Masalah makin pelik ketika penyaluran kategori 3B tak dilakukan dengan alasan tidak ada food tray, padahal data menunjukkan stok masih mencukupi.
Pertentangan Dua Versi
Di satu sisi, Kepala SPPG menegaskan penutupan semata karena kendala anggaran. Di sisi lain, yayasan menilai alasan itu tidak berdasar karena saldo dana masih tersedia dan tidak ada pemberitahuan resmi dari BGN.
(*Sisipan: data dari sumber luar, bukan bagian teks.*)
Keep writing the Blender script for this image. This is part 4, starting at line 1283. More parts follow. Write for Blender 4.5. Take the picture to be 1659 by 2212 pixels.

Kontradiksi itu menciptakan ruang abu-abu yang berpotensi mengguncang kepercayaan terhadap pelaksanaan program nasional.
“SPPG itu perpanjangan tangan negara di bidang gizi. Kalau ditutup sepihak, tanpa dasar, itu bisa jadi preseden buruk,” tegas Hariyanto.
Anak-anak di Persimpangan
Yang paling dirugikan dari kisruh ini tentu bukan lembaga, melainkan anak-anak penerima manfaat. Mereka kini menunggu, sementara dapur berhenti, dan birokrasi saling tuding.
“Yang kami khawatirkan, di balik administrasi yang ribut, ada perut-perut kecil yang kosong. Ini soal tanggung jawab kemanusiaan,” ujar Hariyanto lirih.
Yayasan Agniya pun meminta Badan Gizi Nasional (BGN) turun langsung menelusuri fakta dan memastikan pelayanan kembali berjalan.
Menanti Sikap BGN
Hingga kini, BGN RI belum memberikan tanggapan resmi atas persoalan tersebut. Namun publik berharap lembaga itu segera mengambil langkah tegas bukan sekadar untuk menyelesaikan konflik, tapi mengembalikan kepercayaan bahwa dapur gizi negeri ini masih berpihak pada rakyat kecil.